* [RECORDED DATA]:
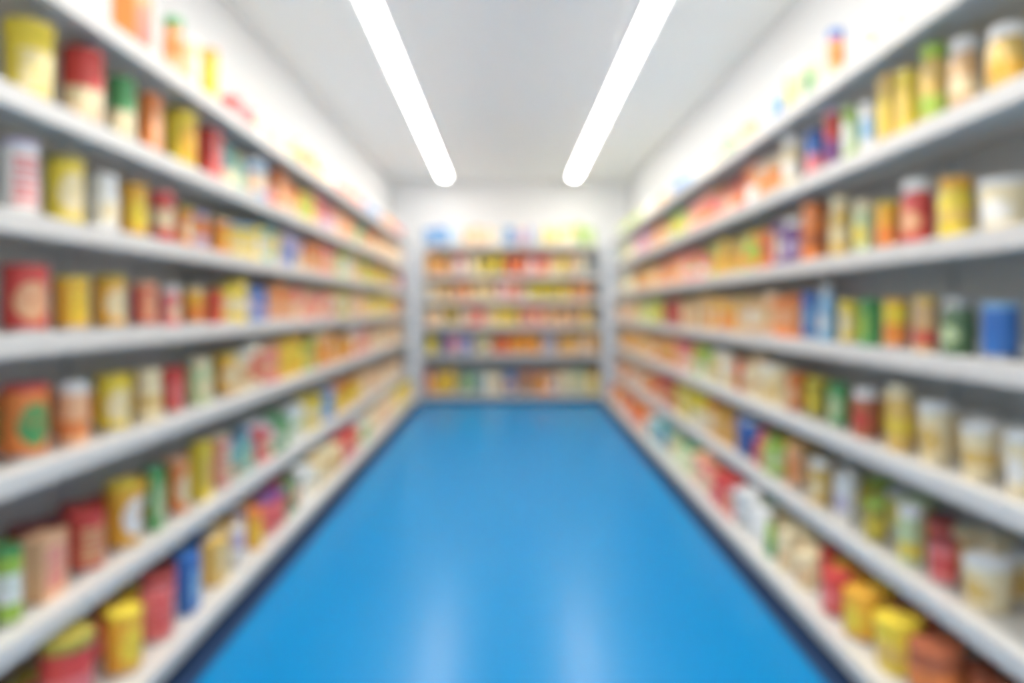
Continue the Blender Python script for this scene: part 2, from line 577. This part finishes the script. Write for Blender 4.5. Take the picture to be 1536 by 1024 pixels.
# --------------------------------------------------------------------------
# what stands where, read off the photograph shelf by shelf:
# x0, x1, top y (pixels), kind letter, ground colour, patch colour, lid colour, printing layout
# --------------------------------------------------------------------------
KL = {'c': 'can', 'j': 'jar', 't': 'tub', 'b': 'carton', 'o': 'bottle', 'p': 'pouch', '?': None}
LEFT = [
    # bottom deck
    """50 148 945 t red pink olive 2|155 215 915 c amber yellow yellow 0|208 262 868 c pink red dred 3|265 300 830 b blue lblue blue 0|300 345 808 b gold cream cream 3
|345 368 790 c lav white white 1|367 395 762 j amber yellow orange 0|395 420 728 c red pink purple 0|414 449 702 p dgreen green green 1|449 464 695 ? cream white white 0
|464 504 668 ? gold cream cream 0|506 534 628 ? red pink red 0|534 549 618 ? pgreen green white 0|550 584 600 ? peach cream cream 0|584 609 580 ? yellow amber yellow 0""",
    """0 24 822 c lime white green 2|28 98 803 b peach pink dred 3|100 160 768 c red tan red 3|157 212 722 c amber white yellow 0|215 250 700 p green pgreen green 0
|250 285 688 c orange cream peach 0|285 318 662 b yellow gold yellow 0|318 345 652 c pink cream cream 3|345 367 638 o teal pgreen lblue 1|367 402 628 c pink red white 2
|404 426 602 ? green pgreen green 0|426 449 596 ? white pgreen white 0|449 474 592 ? cream yellow yellow 0|474 492 582 ? blue lblue white 0|499 534 566 ? amber yellow orange 0|534 604 545 ? peach cream tan 0""",
    """0 75 578 c orange green red 0|82 135 572 j peach orange white 1|142 195 563 c yellow cream yellow 0|200 243 555 j cream gold cream 2|245 273 552 c red pink red 0
|278 318 538 j pgreen cream cream 0|322 356 530 c amber cream yellow 0|358 380 535 c cream red white 2|384 406 532 ? pink orange peach 0|411 441 522 ? amber yellow yellow 0
|444 464 512 ? lime yellow yellow 0|468 520 506 ? orange amber cream 0|524 546 500 ? pink peach white 0|546 604 490 ? peach cream tan 0""",
    """0 75 398 c red peach red 0|78 135 414 c amber yellow yellow 3|138 190 414 c amber cream olive 0|195 238 422 c red peach peach 3|240 270 430 j pink cream white 0
|273 307 432 c amber orange cream 1|308 335 437 b red orange red 0|337 370 437 c yellow cream yellow 0|370 397 440 b blue lav blue 0|399 436 430 ? orange peach tan 0
|441 489 428 ? pink peach tan 0|492 519 436 ? olive yellow yellow 0|522 544 440 ? peach cream cream 0|546 584 442 ? yellow gold yellow 0|584 604 448 ? orange tan tan 0""",
    """0 60 213 c white pink lav 3|65 128 238 c yellow cream olive 0|132 178 262 j white cream white 0|178 222 277 c amber yellow amber 0|224 262 290 c red cream pink 2
|265 288 314 c orange cream yellow 0|288 311 318 j orange lav lav 1|313 345 328 c orange amber cream 0|345 384 333 b yellow cream lblue 1|384 394 345 ? teal white teal 0|394 414 355 ? yellow lime yellow 0
|416 444 352 ? lav blue lav 0|449 474 348 ? orange tan orange 0|476 494 365 ? pink red pink 0|497 516 376 ? lime yellow yellow 0|517 533 380 ? peach tan cream 0|534 554 392 ? lime yellow green 0
|555 584 402 ? gold yellow orange 0|584 604 412 ? purple pink red 0""",
    """0 86 36 t yellow cream yellow 3|90 158 76 c red cream red 1|159 205 120 c green cream green 1|208 243 142 b orange peach amber 0|244 296 150 c yellow amber yellow 0
|297 333 194 b red pink red 3|335 365 210 p teal pgreen teal 1|366 388 230 c lblue yellow white 1|392 412 246 ? red pink red 0|414 437 256 ? orange peach tan 0|441 464 282 ? yellow lime yellow 0
|466 492 288 ? pink lav pink 0|494 516 306 ? orange peach peach 0|522 540 320 ? green pgreen green 0|540 562 330 ? orange tan orange 0|562 604 346 ? peach cream tan 0""",
    """168 228 -20 b orange red orange 0|243 277 15 j orange peach green 1|280 297 62 c pgreen white white 0|298 329 74 c amber yellow orange 0|331 363 98 c red pink pink 0|366 384 130 j pgreen white white 0
|394 420 150 ? orange peach peach 0|424 444 180 ? lime pgreen yellow 0|454 474 202 ? amber peach orange 0|478 498 230 ? cream white white 0|500 538 254 ? peach pink white 0|540 562 272 ? blue lblue white 0|568 594 300 ? orange peach tan 0|596 618 322 ? red pink pink 0""",
]
RIGHT = [
    """1345 1460 966 c brown orange brown 2|1308 1385 925 t yellow gold yellow 0|1263 1325 885 c amber yellow amber 0|1230 1283 858 c red pink red 0|1190 1232 828 t cream tan cream 0
|1166 1194 795 j cream tan cream 0|1146 1166 780 p lime green green 1|1113 1140 752 ? white grey white 0|1078 1113 720 ? red pink red 0|1048 1078 698 ? pink cream peach 0|1018 1046 668 ? pgreen cream green 0|978 1003 620 ? teal blue white 0
|943 975 598 ? orange red orange 0""",
    """1440 1525 838 t cream gold white 0|1393 1440 808 c pink red dred 2|1345 1388 760 j pgreen yellow white 1|1296 1332 750 j olive yellow lime 2|1250 1290 714 t white lav white 0|1212 1250 690 j gold cream white 0
|1178 1211 662 c peach orange amber 0|1150 1176 640 o lime pgreen lime 1|1138 1150 650 ? pink red pink 0|1111 1137 630 ? blue navy white 0|1068 1108 606 ? amber gold orange 0|1028 1063 592 ? yellow olive yellow 0|988 1015 566 ? red orange red 0|940 985 540 ? peach orange cream 0""",
    """1505 1570 650 t cream white white 0|1440 1500 635 t cream gold white 2|1375 1435 605 t cream gold white 0|1328 1374 578 j gold yellow cream 2|1278 1324 585 j brown red white 0|1243 1275 576 c green pgreen green 0
|1210 1242 568 c olive yellow yellow 0|1180 1208 562 c orange peach orange 0|1154 1178 553 j cream gold white 0|1128 1150 552 ? cream tan tan 0|1108 1128 545 ? red brown orange 0|1078 1106 534 ? cream gold white 0|1046 1076 520 ? lime yellow yellow 0|1020 1044 516 ? pink peach pink 0
|985 1018 505 ? orange gold tan 0|940 983 494 ? amber peach tan 0""",
    """1470 1532 455 c blue blue lblue 0|1412 1465 446 j dgreen pgreen grey 0|1368 1410 443 j tan red gold 1|1325 1365 450 c yellow orange amber 1|1290 1322 450 b green lime green 0|1258 1290 450 c yellow cream yellow 0
|1226 1256 424 o lblue white white 0|1205 1225 438 c blue lblue blue 0|1168 1205 432 b orange peach amber 0|1150 1168 438 c peach tan cream 0|1113 1150 438 ? tan cream gold 0|1073 1109 440 ? amber orange tan 0|1030 1068 436 ? tan cream gold 0
|1003 1024 440 ? dred red pink 0|962 1000 442 ? lime yellow tan 0|938 960 450 ? peach tan cream 0""",
    """1465 1550 270 t cream white white 0|1406 1462 270 j yellow gold amber 2|1352 1402 272 j red peach white 0|1314 1352 305 c amber orange yellow 1|1281 1312 300 j pgreen yellow cream 0|1243 1281 297 j gold cream cream 2|1201 1242 303 j orange brown orange 2
|1165 1200 315 j purple lav white 3|1145 1164 340 c red orange orange 0|1110 1144 340 ? lime orange yellow 0|1073 1108 350 ? gold amber yellow 0|1038 1070 368 ? pink lime orange 0|992 1030 374 ? orange peach pink 0|956 990 392 ? gold orange tan 0|930 955 402 ? pgreen cream tan 0""",
    """1478 1545 40 j gold amber white 2|1421 1473 60 j tan cream white 2|1379 1424 70 j gold lime lime 1|1346 1378 105 b yellow gold gold 0|1319 1347 112 b gold yellow yellow 0|1290 1316 155 c white lblue white 2|1263 1289 160 c lime white pgreen 0
|1238 1262 165 c red purple lav 1|1210 1236 198 b blue pink blue 1|1172 1208 205 j cream white white 2|1145 1171 224 c tan orange white 0|1103 1144 240 ? orange red peach 0|1066 1100 262 ? pink orange peach 0|1046 1064 284 ? pink peach white 0|1012 1044 300 ? lime yellow green 0
|986 1010 320 ? orange amber tan 0|960 984 336 ? lav pink pink 0|930 958 352 ? pgreen grey cream 0""",
    """1398 1432 -60 ? white cream white 0|1340 1380 -20 j white pgreen white 0|1290 1312 38 j pgreen white white 0|1240 1268 46 j orange peach blue 1|1205 1228 92 c pgreen green white 0|1178 1202 102 c cream yellow white 0|1150 1172 118 b lblue blue white 0|1118 1142 150 ? tan peach orange 0|1083 1103 182 ? pgreen green green 0
|1058 1080 200 ? cream tan white 0|1013 1038 242 ? lblue blue white 0|988 1010 262 ? tan peach cream 0|968 986 280 ? white cream white 0|936 966 296 ? pgreen lime yellow 0""",
]
BACK = [   # end rack, bottom to top: x0 x1 ground patch lid
    "635 648 pink peach pink|648 684 amber yellow yellow|690 712 green pgreen green|713 725 teal grey white|725 752 cream tan cream|754 776 blue navy blue|778 802 brown tan orange|804 836 orange amber amber|838 858 cream tan tan|860 879 pgreen green green|880 903 yellow cream amber",
    "638 658 olive yellow yellow|660 669 blue navy blue|670 690 lav pink lav|690 710 blue lav blue|712 737 olive cream pgreen|738 765 orange red red|765 812 amber orange orange|813 836 lav grey lav|838 900 amber tan gold",
    "638 664 cream peach tan|665 688 olive gold yellow|690 698 tan cream peach|699 726 red pink pink|727 741 cream peach peach|742 778 yellow gold yellow|780 816 pink peach pink|817 868 peach tan tan|870 892 yellow gold gold|892 903 tan peach tan",
    "636 676 gold tan tan|678 706 orange tan orange|707 742 gold cream tan|744 782 pink peach peach|784 792 tan cream cream|793 836 olive yellow gold|837 860 yellow gold yellow|861 903 orange tan tan",
    "636 676 gold orange tan|677 700 red pink pink|701 716 cream tan cream|717 756 yellow olive yellow|757 822 red orange orange|823 837 peach cream tan|838 850 olive yellow lime|851 862 orange tan tan|863 882 grey cream tan|883 903 yellow olive yellow",
    "626 665 blue lblue lblue|668 688 lblue white white|692 736 peach cream peach|738 752 cream white white|754 775 blue lblue lblue|776 790 pink lav white|791 803 lav lblue white|812 840 cream yellow cream|841 860 peach cream pink|861 892 lime pgreen yellow",
]
FAR_KINDS = ['can'] * 5 + ['jar'] * 3 + ['carton'] * 3 + ['tub'] * 2 + ['pouch'] * 2 + ['bottle']
FAR_D = 5.2       # beyond this a packet is too small in view to show its parts
NEAR_D = 3.3


def ordered(tbl):
    out = []
    for e in tbl.replace('\n', '').split('|'):
        t = e.split()
        out.append((float(t[0]), float(t[1]), float(t[2]), KL[t[3]], t[4], t[5], t[6], int(t[7])))
    return out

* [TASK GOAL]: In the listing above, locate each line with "pixels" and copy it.

* [RESULT]:
Continue the Blender Python script for this scene: part 2, from line 577. This part finishes the script. Write for Blender 4.5. Take the picture to be 1536 by 1024 pixels.
# x0, x1, top y (pixels), kind letter, ground colour, patch colour, lid colour, printing layout